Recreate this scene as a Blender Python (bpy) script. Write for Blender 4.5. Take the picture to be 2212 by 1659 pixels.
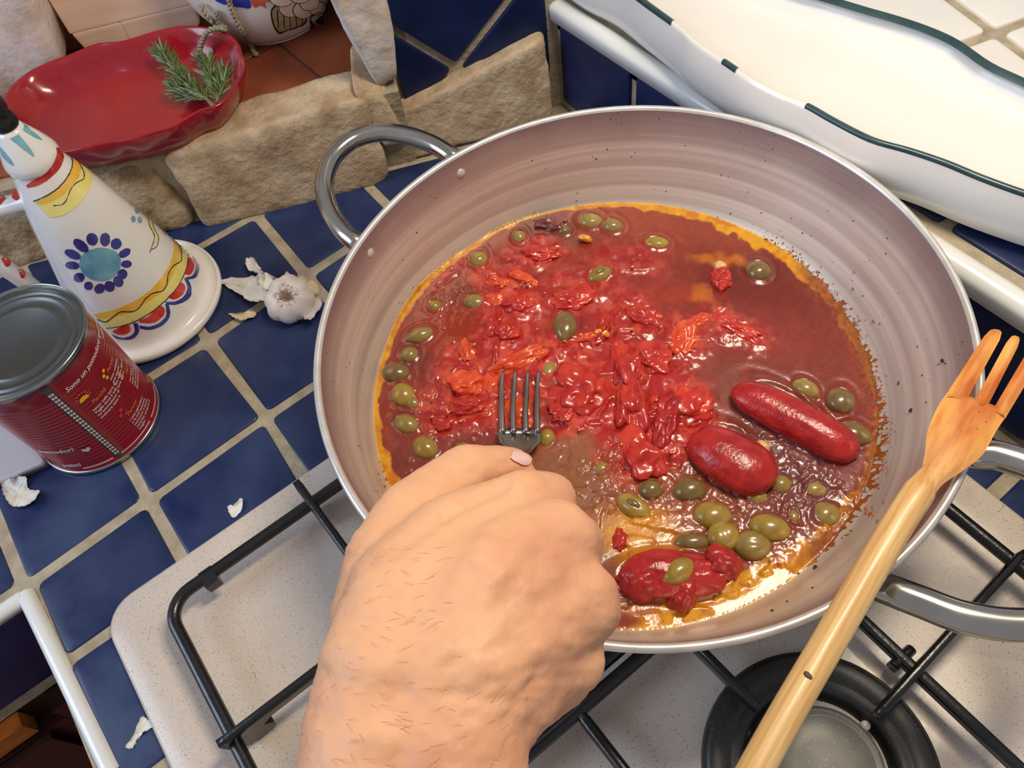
import bpy, bmesh, math, random
import numpy as np
from mathutils import Vector, Matrix, noise as mnoise
random.seed(4); rng = np.random.default_rng(4)
S = bpy.context.scene
for o in list(bpy.data.objects): bpy.data.objects.remove(o)
C = S.collection
PI = math.pi

# ------------------------------------------------------------------ camera
CR = np.array([[0.78904088, -0.60589817, -0.10149827], [-0.55801521, -0.6377419, -0.5309466], [0.25696987, 0.47557615, -0.84130483]])
CP = np.array([0.0145383671, -0.437323937, 0.564551724]); CF = 1691.82517
cd = bpy.data.cameras.new('camera'); cam = bpy.data.objects.new('camera', cd); C.objects.link(cam)
cam.matrix_world = Matrix(((CR[0][0], -CR[1][0], -CR[2][0], CP[0]), (CR[0][1], -CR[1][1], -CR[2][1], CP[1]), (CR[0][2], -CR[1][2], -CR[2][2], CP[2]), (0, 0, 0, 1)))
cd.sensor_width = 36; cd.lens = CF / 2212 * 36; cd.clip_start = 0.01; cd.clip_end = 50
S.camera = cam

# ------------------------------------------------------------------ light
w = bpy.data.worlds.new('world'); S.world = w; w.use_nodes = True
bg = w.node_tree.nodes['Background']; bg.inputs[0].default_value = (0.90, 0.89, 1.0, 1); bg.inputs[1].default_value = 0.33
def area(name, loc, target, sx, sy, power, col):
    l = bpy.data.lights.new(name, 'AREA'); l.shape = 'RECTANGLE'; l.size = sx; l.size_y = sy; l.energy = power; l.color = col
    o = bpy.data.objects.new(name, l); C.objects.link(o); o.location = loc
    o.rotation_euler = (Vector(target) - Vector(loc)).to_track_quat('-Z', 'Y').to_euler(); return o
area('hood_lamp', (0.47, -0.26, 0.95), (0.2, -0.2, 0.0), 0.16, 0.30, 6.8, (1.0, 0.87, 0.68))
area('window_light', (-1.5, 0.5, 1.15), (0.1, 0.0, 0.0), 1.0, 1.1, 21, (0.64, 0.78, 1.0))
S.view_settings.view_transform = 'Standard'; S.view_settings.look = 'None'
S.view_settings.exposure = 0.0; S.view_settings.gamma = 1; S.view_settings.use_curve_mapping = False

# ------------------------------------------------------------------ helpers: where a measured point lies in the place
def ray(x, y):
    return CR.T @ np.array([(x - 1106) / CF, (y - 829.5) / CF, 1.0])
def PZ(x, y, z=0.0):
    r = ray(x, y); t = (z - CP[2]) / r[2]; return CP + r * t
def PN(x, y, q, n):
    r = ray(x, y); n = np.array(n, float); t = ((np.array(q) - CP) @ n) / (r @ n); return CP + r * t
def PD(x, y, d): return CP + ray(x, y) * d
def chart(P):
    Y = (P - CP) @ CR.T
    return 1106 + CF * Y[..., 0] / Y[..., 2], 829.5 + CF * Y[..., 1] / Y[..., 2]
# niche wall frame: s along the wall from the corner, off = distance in front of the wall
TH = math.radians(-23); WU = np.array([math.cos(TH), math.sin(TH), 0]); WN = np.array([-WU[1], WU[0], 0]); WQ = np.array([.45, .133, 0])
def W(s, off, z): return WQ + WU * s - WN * off + np.array([0, 0, z])
def PW(x, y, off): return PN(x, y, WQ - WN * off, WN)
def WS(P): return float((P - WQ) @ WU)

def tag(o, label=None, cat=None, group=None, kind=None):
    if label: o['label'] = label
    if cat: o['category'] = cat
    if group: o['group'] = group
    if kind: o['kind'] = kind
    return o
def empty(name, loc=(0, 0, 0)):
    o = bpy.data.objects.new(name, None); C.objects.link(o); o.location = loc; o.empty_display_size = .02; return o
def mk(name, verts, faces, mat, parent=None, smooth=True, cols=None):
    me = bpy.data.meshes.new(name)
    me.from_pydata([tuple(map(float, v)) for v in verts], [], [tuple(int(i) for i in f) for f in faces])
    me.validate()
    if smooth: me.polygons.foreach_set('use_smooth', [True] * len(me.polygons))
    if cols is not None:
        a = me.color_attributes.new('Col', 'FLOAT_COLOR', 'POINT')
        a.data.foreach_set('color', np.c_[np.asarray(cols), np.ones(len(cols))].astype(np.float32).ravel())
    if mat: me.materials.append(mat)
    me.update()
    o = bpy.data.objects.new(name, me); C.objects.link(o)
    if parent:
        o.parent = parent
        o.matrix_parent_inverse = Matrix.Translation(parent.location).inverted() if parent.type == 'EMPTY' else Matrix()
    return o
class MB:
    def __init__(s): s.v = []; s.f = []
    def add(s, v, f):
        n = len(s.v); s.v += [tuple(map(float, p)) for p in v]; s.f += [tuple(int(i) + n for i in q) for q in f]
    def build(s, name, mat, parent=None, smooth=True): return mk(name, s.v, s.f, mat, parent, smooth)

def sRGB(r, g, b):
    f = lambda c: (c / 255 / 12.92) if c / 255 <= .04045 else ((c / 255 + .055) / 1.055) ** 2.4
    return (f(r), f(g), f(b))
def hsh(ix, iy, k=0):
    h = (ix.astype(np.int64) * 374761393 + iy.astype(np.int64) * 668265263 + k * 974634777) & 0xffffffff
    h = ((h ^ (h >> 13)) * 1274126177) & 0xffffffff
    return ((h ^ (h >> 16)) & 0xffffff) / 0xffffff
def vnoise(x, y, k=0):
    ix = np.floor(x).astype(np.int64); iy = np.floor(y).astype(np.int64); fx = x - ix; fy = y - iy
    fx = fx * fx * (3 - 2 * fx); fy = fy * fy * (3 - 2 * fy)
    a = hsh(ix, iy, k); b = hsh(ix + 1, iy, k); c = hsh(ix, iy + 1, k); d = hsh(ix + 1, iy + 1, k)
    return (a * (1 - fx) + b * fx) * (1 - fy) + (c * (1 - fx) + d * fx) * fy
def fbm(x, y, k=0, o=4):
    s = 0; a = .5
    for i in range(o): s = s + a * vnoise(x * 2 ** i, y * 2 ** i, k + i); a /= 2
    return s / (1 - .5 ** o)
def sstep(a, b, x):
    t = np.clip((x - a) / (b - a), 0, 1); return t * t * (3 - 2 * t)
def catmull(P, n=8, closed=False):
    P = [np.array(p, float) for p in P]; out = []; L = len(P)
    R = range(L) if closed else range(L - 1)
    for i in R:
        g = (lambda k: P[k % L]) if closed else (lambda k: P[min(max(k, 0), L - 1)])
        a, b, c, d = g(i - 1), g(i), g(i + 1), g(i + 2)
        for j in range(n):
            t = j / n; out.append(.5 * ((2 * b) + (-a + c) * t + (2 * a - 5 * b + 4 * c - d) * t * t + (-a + 3 * b - 3 * c + d) * t ** 3))
    if not closed: out.append(P[-1])
    return np.array(out)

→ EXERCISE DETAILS
The data above should be repeated exactly, minus any pictures.

→ WRITTEN SOLUTION
Recreate this scene as a Blender Python (bpy) script. Write for Blender 4.5. Take the picture to be 2212 by 1659 pixels.
import bpy, bmesh, math, random
import numpy as np
from mathutils import Vector, Matrix, noise as mnoise
random.seed(4); rng = np.random.default_rng(4)
S = bpy.context.scene
for o in list(bpy.data.objects): bpy.data.objects.remove(o)
C = S.collection
PI = math.pi

# ------------------------------------------------------------------ camera
CR = np.array([[0.78904088, -0.60589817, -0.10149827], [-0.55801521, -0.6377419, -0.5309466], [0.25696987, 0.47557615, -0.84130483]])
CP = np.array([0.0145383671, -0.437323937, 0.564551724]); CF = 1691.82517
cd = bpy.data.cameras.new('camera'); cam = bpy.data.objects.new('camera', cd); C.objects.link(cam)
cam.matrix_world = Matrix(((CR[0][0], -CR[1][0], -CR[2][0], CP[0]), (CR[0][1], -CR[1][1], -CR[2][1], CP[1]), (CR[0][2], -CR[1][2], -CR[2][2], CP[2]), (0, 0, 0, 1)))
cd.sensor_width = 36; cd.lens = CF / 2212 * 36; cd.clip_start = 0.01; cd.clip_end = 50
S.camera = cam

# ------------------------------------------------------------------ light
w = bpy.data.worlds.new('world'); S.world = w; w.use_nodes = True
bg = w.node_tree.nodes['Background']; bg.inputs[0].default_value = (0.90, 0.89, 1.0, 1); bg.inputs[1].default_value = 0.33
def area(name, loc, target, sx, sy, power, col):
    l = bpy.data.lights.new(name, 'AREA'); l.shape = 'RECTANGLE'; l.size = sx; l.size_y = sy; l.energy = power; l.color = col
    o = bpy.data.objects.new(name, l); C.objects.link(o); o.location = loc
    o.rotation_euler = (Vector(target) - Vector(loc)).to_track_quat('-Z', 'Y').to_euler(); return o
area('hood_lamp', (0.47, -0.26, 0.95), (0.2, -0.2, 0.0), 0.16, 0.30, 6.8, (1.0, 0.87, 0.68))
area('window_light', (-1.5, 0.5, 1.15), (0.1, 0.0, 0.0), 1.0, 1.1, 21, (0.64, 0.78, 1.0))
S.view_settings.view_transform = 'Standard'; S.view_settings.look = 'None'
S.view_settings.exposure = 0.0; S.view_settings.gamma = 1; S.view_settings.use_curve_mapping = False

# ------------------------------------------------------------------ helpers: where a measured point lies in the place
def ray(x, y):
    return CR.T @ np.array([(x - 1106) / CF, (y - 829.5) / CF, 1.0])
def PZ(x, y, z=0.0):
    r = ray(x, y); t = (z - CP[2]) / r[2]; return CP + r * t
def PN(x, y, q, n):
    r = ray(x, y); n = np.array(n, float); t = ((np.array(q) - CP) @ n) / (r @ n); return CP + r * t
def PD(x, y, d): return CP + ray(x, y) * d
def chart(P):
    Y = (P - CP) @ CR.T
    return 1106 + CF * Y[..., 0] / Y[..., 2], 829.5 + CF * Y[..., 1] / Y[..., 2]
# niche wall frame: s along the wall from the corner, off = distance in front of the wall
TH = math.radians(-23); WU = np.array([math.cos(TH), math.sin(TH), 0]); WN = np.array([-WU[1], WU[0], 0]); WQ = np.array([.45, .133, 0])
def W(s, off, z): return WQ + WU * s - WN * off + np.array([0, 0, z])
def PW(x, y, off): return PN(x, y, WQ - WN * off, WN)
def WS(P): return float((P - WQ) @ WU)

def tag(o, label=None, cat=None, group=None, kind=None):
    if label: o['label'] = label
    if cat: o['category'] = cat
    if group: o['group'] = group
    if kind: o['kind'] = kind
    return o
def empty(name, loc=(0, 0, 0)):
    o = bpy.data.objects.new(name, None); C.objects.link(o); o.location = loc; o.empty_display_size = .02; return o
def mk(name, verts, faces, mat, parent=None, smooth=True, cols=None):
    me = bpy.data.meshes.new(name)
    me.from_pydata([tuple(map(float, v)) for v in verts], [], [tuple(int(i) for i in f) for f in faces])
    me.validate()
    if smooth: me.polygons.foreach_set('use_smooth', [True] * len(me.polygons))
    if cols is not None:
        a = me.color_attributes.new('Col', 'FLOAT_COLOR', 'POINT')
        a.data.foreach_set('color', np.c_[np.asarray(cols), np.ones(len(cols))].astype(np.float32).ravel())
    if mat: me.materials.append(mat)
    me.update()
    o = bpy.data.objects.new(name, me); C.objects.link(o)
    if parent:
        o.parent = parent
        o.matrix_parent_inverse = Matrix.Translation(parent.location).inverted() if parent.type == 'EMPTY' else Matrix()
    return o
class MB:
    def __init__(s): s.v = []; s.f = []
    def add(s, v, f):
        n = len(s.v); s.v += [tuple(map(float, p)) for p in v]; s.f += [tuple(int(i) + n for i in q) for q in f]
    def build(s, name, mat, parent=None, smooth=True): return mk(name, s.v, s.f, mat, parent, smooth)

def sRGB(r, g, b):
    f = lambda c: (c / 255 / 12.92) if c / 255 <= .04045 else ((c / 255 + .055) / 1.055) ** 2.4
    return (f(r), f(g), f(b))
def hsh(ix, iy, k=0):
    h = (ix.astype(np.int64) * 374761393 + iy.astype(np.int64) * 668265263 + k * 974634777) & 0xffffffff
    h = ((h ^ (h >> 13)) * 1274126177) & 0xffffffff
    return ((h ^ (h >> 16)) & 0xffffff) / 0xffffff
def vnoise(x, y, k=0):
    ix = np.floor(x).astype(np.int64); iy = np.floor(y).astype(np.int64); fx = x - ix; fy = y - iy
    fx = fx * fx * (3 - 2 * fx); fy = fy * fy * (3 - 2 * fy)
    a = hsh(ix, iy, k); b = hsh(ix + 1, iy, k); c = hsh(ix, iy + 1, k); d = hsh(ix + 1, iy + 1, k)
    return (a * (1 - fx) + b * fx) * (1 - fy) + (c * (1 - fx) + d * fx) * fy
def fbm(x, y, k=0, o=4):
    s = 0; a = .5
    for i in range(o): s = s + a * vnoise(x * 2 ** i, y * 2 ** i, k + i); a /= 2
    return s / (1 - .5 ** o)
def sstep(a, b, x):
    t = np.clip((x - a) / (b - a), 0, 1); return t * t * (3 - 2 * t)
def catmull(P, n=8, closed=False):
    P = [np.array(p, float) for p in P]; out = []; L = len(P)
    R = range(L) if closed else range(L - 1)
    for i in R:
        g = (lambda k: P[k % L]) if closed else (lambda k: P[min(max(k, 0), L - 1)])
        a, b, c, d = g(i - 1), g(i), g(i + 1), g(i + 2)
        for j in range(n):
            t = j / n; out.append(.5 * ((2 * b) + (-a + c) * t + (2 * a - 5 * b + 4 * c - d) * t * t + (-a + 3 * b - 3 * c + d) * t ** 3))
    if not closed: out.append(P[-1])
    return np.array(out)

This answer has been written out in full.